I was mainly aiming to finish and hoping to get under 5 hours if I did, so I was really pleased with my time of 3:54. If I get a bit fitter, alter my gearing and don't take any photos I reckon I could break 3:30.

As soon as the race was over I hobbled into the cool sea to stop my ankle from swelling too much. At this stage I was thinking the last thing on earth I ever wanted to do again was a 50km mountainbike race on a volcano, but after a sit down, something to eat and a cool beer with my new riding buddies I was making plans for the next one...

Why wouldn't you?

When we got to Motutapu it was well before 7am and we had to walk from the wharf to the start-line in near darkness. This was the view looking back east to the ferry as the the sun was coming up. 

I borrowed a set of friends for the day from my mate Dale. A good bunch of guys and I enjoyed their company both on and off the race-course. I'm the tall old one at the back.

The race briefing. I should have been listening properly instead of taking photos.

This was taken on Rangitoto half an hour or so into the race. You can see the jagged volcanic rock to the right, much like parts of Kona in Hawaii. 

I was flying downhill from the summit of the volcano as the Pug's tyres were ideally suited to the fine loose gravel. I passed a ton of riders on full-suspension bikes and was even catching some air on the bumps. 

When we reached sea-level and the road flattened out a singlespeed was not the ideal mount to have and I thought I may as well stop and take some photos. If I passed 50 riders on the way down I swear 100 rode past me as I was taking this shot!

About halfway through the race on Motutapu I saw a guy ahead taking a photo of the view so I pulled over and we did the camera-swap-bike-portrait thing. My home is in the distance somewhere in the East Coast Bays.

The run to the finish line was down that hill in the background (steeper than it looks) and through this chute. By that stage the marathon runners were sharing the same track and it was really rather dangerous but the pug just loves downhills and I was scything through runners like a slalom skier. Great fun!

Bike and rider resting after the finish.

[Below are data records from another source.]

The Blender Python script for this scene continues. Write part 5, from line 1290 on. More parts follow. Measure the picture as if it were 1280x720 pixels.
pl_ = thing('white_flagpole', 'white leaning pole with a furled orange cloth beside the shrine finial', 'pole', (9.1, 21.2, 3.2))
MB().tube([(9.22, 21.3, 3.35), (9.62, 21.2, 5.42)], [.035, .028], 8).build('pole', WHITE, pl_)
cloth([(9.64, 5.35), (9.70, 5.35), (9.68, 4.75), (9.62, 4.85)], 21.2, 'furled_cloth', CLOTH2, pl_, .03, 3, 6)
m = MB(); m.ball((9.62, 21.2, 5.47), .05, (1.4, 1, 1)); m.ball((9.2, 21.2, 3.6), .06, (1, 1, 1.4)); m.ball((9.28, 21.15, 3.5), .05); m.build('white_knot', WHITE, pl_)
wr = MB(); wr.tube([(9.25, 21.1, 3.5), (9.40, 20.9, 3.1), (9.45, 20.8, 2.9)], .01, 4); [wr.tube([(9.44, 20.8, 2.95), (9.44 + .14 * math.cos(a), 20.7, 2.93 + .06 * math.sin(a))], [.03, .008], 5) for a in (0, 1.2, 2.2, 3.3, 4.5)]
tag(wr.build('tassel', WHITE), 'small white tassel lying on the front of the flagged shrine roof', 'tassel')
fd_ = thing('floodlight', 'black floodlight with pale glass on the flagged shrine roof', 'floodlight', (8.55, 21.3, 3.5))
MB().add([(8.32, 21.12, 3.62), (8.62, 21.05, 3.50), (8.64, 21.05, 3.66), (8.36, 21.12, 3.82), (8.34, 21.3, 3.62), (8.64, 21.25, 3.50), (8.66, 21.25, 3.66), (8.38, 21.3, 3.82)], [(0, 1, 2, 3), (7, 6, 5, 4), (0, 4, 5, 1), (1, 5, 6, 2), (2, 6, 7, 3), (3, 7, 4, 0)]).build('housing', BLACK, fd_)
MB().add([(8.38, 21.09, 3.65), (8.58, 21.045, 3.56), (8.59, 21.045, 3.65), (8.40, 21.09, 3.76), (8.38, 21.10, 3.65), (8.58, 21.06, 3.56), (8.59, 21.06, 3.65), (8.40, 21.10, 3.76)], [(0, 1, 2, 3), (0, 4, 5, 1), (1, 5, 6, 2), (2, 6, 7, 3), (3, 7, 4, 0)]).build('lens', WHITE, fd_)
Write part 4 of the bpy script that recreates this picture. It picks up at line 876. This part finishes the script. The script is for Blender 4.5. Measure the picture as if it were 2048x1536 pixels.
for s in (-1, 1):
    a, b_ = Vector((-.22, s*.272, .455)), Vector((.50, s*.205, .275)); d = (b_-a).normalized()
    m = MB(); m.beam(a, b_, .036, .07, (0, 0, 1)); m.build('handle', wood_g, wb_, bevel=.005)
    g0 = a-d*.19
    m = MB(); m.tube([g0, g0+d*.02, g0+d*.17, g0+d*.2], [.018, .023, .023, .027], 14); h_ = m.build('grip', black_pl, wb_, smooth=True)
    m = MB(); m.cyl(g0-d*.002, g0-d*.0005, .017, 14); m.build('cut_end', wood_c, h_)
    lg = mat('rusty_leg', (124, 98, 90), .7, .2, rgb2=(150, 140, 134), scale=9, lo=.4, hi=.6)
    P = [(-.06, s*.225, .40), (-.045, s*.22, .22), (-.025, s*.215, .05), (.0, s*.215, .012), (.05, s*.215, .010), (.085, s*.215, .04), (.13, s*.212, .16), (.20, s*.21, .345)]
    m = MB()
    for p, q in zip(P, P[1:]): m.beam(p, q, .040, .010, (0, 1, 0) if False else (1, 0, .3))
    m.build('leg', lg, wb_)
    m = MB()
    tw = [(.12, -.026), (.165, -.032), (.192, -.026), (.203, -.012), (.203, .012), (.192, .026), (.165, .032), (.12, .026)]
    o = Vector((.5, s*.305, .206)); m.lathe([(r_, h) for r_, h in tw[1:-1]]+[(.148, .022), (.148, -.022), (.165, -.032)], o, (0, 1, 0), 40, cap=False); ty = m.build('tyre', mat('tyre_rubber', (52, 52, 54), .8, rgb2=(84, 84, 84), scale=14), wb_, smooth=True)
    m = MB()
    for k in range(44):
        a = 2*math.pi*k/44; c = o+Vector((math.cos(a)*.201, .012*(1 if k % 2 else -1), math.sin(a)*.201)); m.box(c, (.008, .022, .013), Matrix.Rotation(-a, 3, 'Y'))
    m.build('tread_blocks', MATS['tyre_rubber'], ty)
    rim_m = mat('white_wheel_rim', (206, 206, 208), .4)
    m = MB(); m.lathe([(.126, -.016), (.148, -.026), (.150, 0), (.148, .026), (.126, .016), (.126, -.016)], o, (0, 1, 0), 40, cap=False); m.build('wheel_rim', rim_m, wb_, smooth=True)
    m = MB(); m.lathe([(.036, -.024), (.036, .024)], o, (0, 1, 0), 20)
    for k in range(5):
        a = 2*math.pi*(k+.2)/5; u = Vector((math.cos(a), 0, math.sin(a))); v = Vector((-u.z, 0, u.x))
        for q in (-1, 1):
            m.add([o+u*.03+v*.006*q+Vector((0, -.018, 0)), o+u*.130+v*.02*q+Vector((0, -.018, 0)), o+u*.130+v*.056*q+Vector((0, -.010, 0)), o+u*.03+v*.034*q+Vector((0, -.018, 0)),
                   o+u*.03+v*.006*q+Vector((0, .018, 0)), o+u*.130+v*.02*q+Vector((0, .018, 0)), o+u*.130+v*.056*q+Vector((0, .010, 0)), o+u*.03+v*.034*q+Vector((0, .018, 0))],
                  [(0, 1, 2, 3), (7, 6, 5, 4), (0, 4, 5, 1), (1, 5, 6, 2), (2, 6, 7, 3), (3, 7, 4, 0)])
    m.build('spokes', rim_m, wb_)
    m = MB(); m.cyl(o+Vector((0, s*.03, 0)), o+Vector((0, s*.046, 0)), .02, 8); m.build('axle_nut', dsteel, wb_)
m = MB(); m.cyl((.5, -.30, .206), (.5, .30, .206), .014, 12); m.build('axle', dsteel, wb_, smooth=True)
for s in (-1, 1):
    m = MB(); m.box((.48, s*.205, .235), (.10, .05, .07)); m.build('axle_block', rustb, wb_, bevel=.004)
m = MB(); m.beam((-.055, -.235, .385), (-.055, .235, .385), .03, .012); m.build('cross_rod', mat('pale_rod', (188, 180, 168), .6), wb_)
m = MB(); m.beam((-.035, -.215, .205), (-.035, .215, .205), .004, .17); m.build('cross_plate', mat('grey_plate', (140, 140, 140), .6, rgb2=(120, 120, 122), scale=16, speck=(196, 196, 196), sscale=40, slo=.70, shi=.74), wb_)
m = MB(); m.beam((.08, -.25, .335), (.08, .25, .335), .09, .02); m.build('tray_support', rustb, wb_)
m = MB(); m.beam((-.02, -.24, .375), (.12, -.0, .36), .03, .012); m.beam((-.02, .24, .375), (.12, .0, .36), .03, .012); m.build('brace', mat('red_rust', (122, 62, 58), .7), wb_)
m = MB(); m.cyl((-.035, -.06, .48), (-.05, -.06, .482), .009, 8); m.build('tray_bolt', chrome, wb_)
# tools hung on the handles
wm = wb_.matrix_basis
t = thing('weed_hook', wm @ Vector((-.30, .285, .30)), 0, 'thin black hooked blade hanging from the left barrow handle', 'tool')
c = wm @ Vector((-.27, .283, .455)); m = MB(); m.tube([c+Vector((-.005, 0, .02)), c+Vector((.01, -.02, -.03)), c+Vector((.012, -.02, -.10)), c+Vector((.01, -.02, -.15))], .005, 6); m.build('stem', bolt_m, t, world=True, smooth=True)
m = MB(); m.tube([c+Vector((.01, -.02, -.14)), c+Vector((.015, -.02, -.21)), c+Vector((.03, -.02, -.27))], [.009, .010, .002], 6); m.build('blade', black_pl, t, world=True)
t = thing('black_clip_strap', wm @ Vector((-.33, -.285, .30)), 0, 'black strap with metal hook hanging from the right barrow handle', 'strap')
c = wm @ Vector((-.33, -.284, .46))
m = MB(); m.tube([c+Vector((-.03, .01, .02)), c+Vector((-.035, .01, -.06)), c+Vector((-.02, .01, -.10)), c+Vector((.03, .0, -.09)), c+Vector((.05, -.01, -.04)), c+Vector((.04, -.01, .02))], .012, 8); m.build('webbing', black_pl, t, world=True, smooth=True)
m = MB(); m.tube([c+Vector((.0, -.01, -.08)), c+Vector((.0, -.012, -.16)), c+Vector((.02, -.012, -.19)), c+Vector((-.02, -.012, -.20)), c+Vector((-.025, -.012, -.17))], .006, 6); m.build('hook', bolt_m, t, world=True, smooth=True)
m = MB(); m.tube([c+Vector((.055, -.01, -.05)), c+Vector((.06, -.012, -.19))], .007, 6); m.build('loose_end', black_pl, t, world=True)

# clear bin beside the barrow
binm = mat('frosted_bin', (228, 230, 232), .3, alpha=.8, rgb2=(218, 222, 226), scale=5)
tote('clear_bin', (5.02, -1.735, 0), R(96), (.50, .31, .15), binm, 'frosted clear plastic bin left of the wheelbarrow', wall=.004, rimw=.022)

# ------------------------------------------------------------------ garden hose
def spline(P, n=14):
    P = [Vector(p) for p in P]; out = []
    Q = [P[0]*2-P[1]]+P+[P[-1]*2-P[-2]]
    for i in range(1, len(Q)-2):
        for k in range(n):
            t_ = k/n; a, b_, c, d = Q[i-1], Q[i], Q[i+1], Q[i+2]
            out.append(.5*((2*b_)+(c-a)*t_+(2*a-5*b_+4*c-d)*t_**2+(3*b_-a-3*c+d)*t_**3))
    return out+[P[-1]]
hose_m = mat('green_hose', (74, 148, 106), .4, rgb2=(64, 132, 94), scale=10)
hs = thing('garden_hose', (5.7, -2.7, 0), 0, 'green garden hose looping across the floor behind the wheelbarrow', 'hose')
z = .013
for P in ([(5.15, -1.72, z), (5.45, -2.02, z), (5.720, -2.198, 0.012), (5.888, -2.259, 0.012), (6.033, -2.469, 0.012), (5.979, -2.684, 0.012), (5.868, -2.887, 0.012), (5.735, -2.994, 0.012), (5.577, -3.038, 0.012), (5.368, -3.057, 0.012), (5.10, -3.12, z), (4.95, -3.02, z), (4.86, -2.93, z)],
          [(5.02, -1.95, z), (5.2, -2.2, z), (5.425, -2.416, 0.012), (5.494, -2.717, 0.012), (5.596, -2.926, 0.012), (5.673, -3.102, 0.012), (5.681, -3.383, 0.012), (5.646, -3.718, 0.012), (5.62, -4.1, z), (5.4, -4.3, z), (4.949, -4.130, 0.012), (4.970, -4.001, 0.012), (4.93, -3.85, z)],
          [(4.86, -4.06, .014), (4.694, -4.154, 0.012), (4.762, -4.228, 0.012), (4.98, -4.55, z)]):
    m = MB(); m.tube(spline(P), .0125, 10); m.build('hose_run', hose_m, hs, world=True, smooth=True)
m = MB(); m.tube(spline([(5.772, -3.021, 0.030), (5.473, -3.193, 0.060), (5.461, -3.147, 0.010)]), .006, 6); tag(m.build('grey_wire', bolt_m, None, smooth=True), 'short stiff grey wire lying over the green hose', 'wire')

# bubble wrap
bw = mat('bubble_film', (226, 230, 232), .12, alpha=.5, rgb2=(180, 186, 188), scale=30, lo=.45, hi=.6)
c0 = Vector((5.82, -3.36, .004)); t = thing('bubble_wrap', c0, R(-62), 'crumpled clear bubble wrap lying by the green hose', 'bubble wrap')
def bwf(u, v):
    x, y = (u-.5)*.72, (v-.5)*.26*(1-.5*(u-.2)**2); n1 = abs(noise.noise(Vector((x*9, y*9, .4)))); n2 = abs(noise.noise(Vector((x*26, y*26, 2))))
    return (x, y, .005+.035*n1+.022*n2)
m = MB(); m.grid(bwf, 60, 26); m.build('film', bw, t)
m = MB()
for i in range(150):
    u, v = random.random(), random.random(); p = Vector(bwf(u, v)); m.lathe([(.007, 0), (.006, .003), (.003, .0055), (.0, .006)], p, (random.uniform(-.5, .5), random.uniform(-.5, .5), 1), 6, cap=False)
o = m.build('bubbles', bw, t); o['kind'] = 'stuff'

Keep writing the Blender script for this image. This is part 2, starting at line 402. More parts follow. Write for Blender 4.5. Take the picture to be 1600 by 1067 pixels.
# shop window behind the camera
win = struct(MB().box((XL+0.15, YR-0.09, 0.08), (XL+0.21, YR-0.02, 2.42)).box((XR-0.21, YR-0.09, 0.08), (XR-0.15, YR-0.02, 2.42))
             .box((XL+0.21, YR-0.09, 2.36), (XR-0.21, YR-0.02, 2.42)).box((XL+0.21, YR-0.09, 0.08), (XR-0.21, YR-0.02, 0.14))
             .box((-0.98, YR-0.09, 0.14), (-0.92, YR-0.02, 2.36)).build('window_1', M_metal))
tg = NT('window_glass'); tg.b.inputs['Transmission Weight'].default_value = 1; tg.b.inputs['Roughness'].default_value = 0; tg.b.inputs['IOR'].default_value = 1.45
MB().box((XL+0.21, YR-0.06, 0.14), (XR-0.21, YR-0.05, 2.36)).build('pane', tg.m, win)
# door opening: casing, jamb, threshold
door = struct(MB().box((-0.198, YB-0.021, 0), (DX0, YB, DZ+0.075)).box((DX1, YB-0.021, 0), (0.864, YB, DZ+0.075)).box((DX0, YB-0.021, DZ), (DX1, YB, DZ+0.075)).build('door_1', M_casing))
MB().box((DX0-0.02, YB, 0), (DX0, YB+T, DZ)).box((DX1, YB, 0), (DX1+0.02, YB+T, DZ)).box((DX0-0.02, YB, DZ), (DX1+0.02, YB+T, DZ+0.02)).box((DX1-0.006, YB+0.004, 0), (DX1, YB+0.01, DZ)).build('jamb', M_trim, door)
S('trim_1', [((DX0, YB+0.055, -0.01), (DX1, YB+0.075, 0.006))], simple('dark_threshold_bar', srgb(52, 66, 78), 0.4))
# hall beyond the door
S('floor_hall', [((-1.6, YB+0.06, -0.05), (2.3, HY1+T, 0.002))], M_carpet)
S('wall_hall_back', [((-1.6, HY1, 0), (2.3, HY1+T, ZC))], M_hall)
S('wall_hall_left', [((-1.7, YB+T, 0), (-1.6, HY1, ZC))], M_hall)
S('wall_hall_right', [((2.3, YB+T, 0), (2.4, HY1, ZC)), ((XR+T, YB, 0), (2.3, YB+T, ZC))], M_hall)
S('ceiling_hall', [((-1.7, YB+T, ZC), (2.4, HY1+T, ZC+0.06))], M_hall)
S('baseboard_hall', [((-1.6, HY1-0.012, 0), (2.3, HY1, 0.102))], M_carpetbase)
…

I was so exhausted I actually felt a little light-headed.

We had to wash our bikes after the race and they came back on separate boats the next day for collection in downtown Auckland.

It was a long line for a locally bred lamb-burger but well worth it.

The event was very well organized but there was a bit of a wait for the ferries as lots of people were leaving at the same time. We just missed out on this one and had to wait 45 minutes on the wharf for the next but everyone was still buzzing from the race and the time went quickly.

A last look at Rangitoto sitting on the back of the ferry enjoying a another well-deserved cold beer.


Mel said...

Fantastic effort! So much for not stopping to take photos. Hah!

Beautiful scenery and what great weather. Do you think you'll do it again next year?

Antoine said...

I'd like to do it again next year and aim for a better time, now I know what I'm in for.

It was an expensive event (can't afford to go to this years singlespeed champs now) but the main problem was having to drop your bike off in the city on the Thursday or Friday before the race and having to go back to the city the day after the race to collect it.

That was a major worry as I work from 10am-10pm with no breaks so I had to rely on the goodwill of friends to do that for me and pick up my race-pack etc. If I do it again I would consider taking off the friday as working a 12 hour day to 10pm (then riding home) is not ideal when you have to catch the ferry at 6am the next day!

Still, it was a bit of an adventure and a unique event so I'm glad I did the inaugural one.

Antoine said...

@Mel, I forgot to include my time!

" I was mainly aiming to finish and hoping to get under 5 hours if I did, so I was really pleased with my time of 3:54. If I get a bit fitter, alter my gearing and don't take any photos I reckon I could break 3:30."

Marla said...

Oh, thank you, thank you, thank you for the pictures! :)))

Doug said...

"don't take photos" aren't turning into a hardcore racer are you?

Really enjoyed the write-up and the pictures!

Antoine said...

Marla: My pleasure :^)

We have incredibly slow internet speeds in NZ (and it's expensive) so it takes me ages to put up a post like that, but I took the time to take the photos for you lot so I had to share them, didn't I?

Doug: Thankyou. You got a little look at what our inner-harbour islands look like. It was a particularly beautiful day out there.

There's a hardcore racer somewhere under my skin and bones!

Marla said...

I met a fellow JAFA today at the hiking store I work at. He was thru hiking on the Appalachian Trail. I learned a little bit of Kiwi ingenuity as well. We all used our heads and got a slightly broken backpack working again. Anyway, he said he used to work for one of the biggest construction companies there. I can't remember the name, but you probably know.

Antoine said...

JAFA. Ha, that's funny. Most Aucklanders have a sense of humour but some don't take to being called a JAFA very well at all!

What about the funny accent? Must have been like a scene from Flight of the Conchords.

cyclotourist said...

Antoine, thanks for the write up. Love the fact that pics were a priority for you!

Was it a field start with everyone, or did they stagger them out (no, not from the beer at the finish).

Antoine said...

Thanks CT. A bit sad really but I was thinking of my Flickr contacts and my two-and-a-half blog readers when I took the photos. I don't get to do many events like this and wanted to record it for posterity!

It was a mass-start with all 600 riders grinding up a never-ending gravel road. Overtaking was difficult and it was pretty frustrating on a singlespeed because a lot of people were riding very SLOOOOW and my cadence was ridiculously low.

cyclotourist said...

That mass start much have been pretty crazy! Any video of it lying around the interwebs?

You know, unless it's going to stop you from coming in first, riders #2 through 600 might as well stop and take some pics!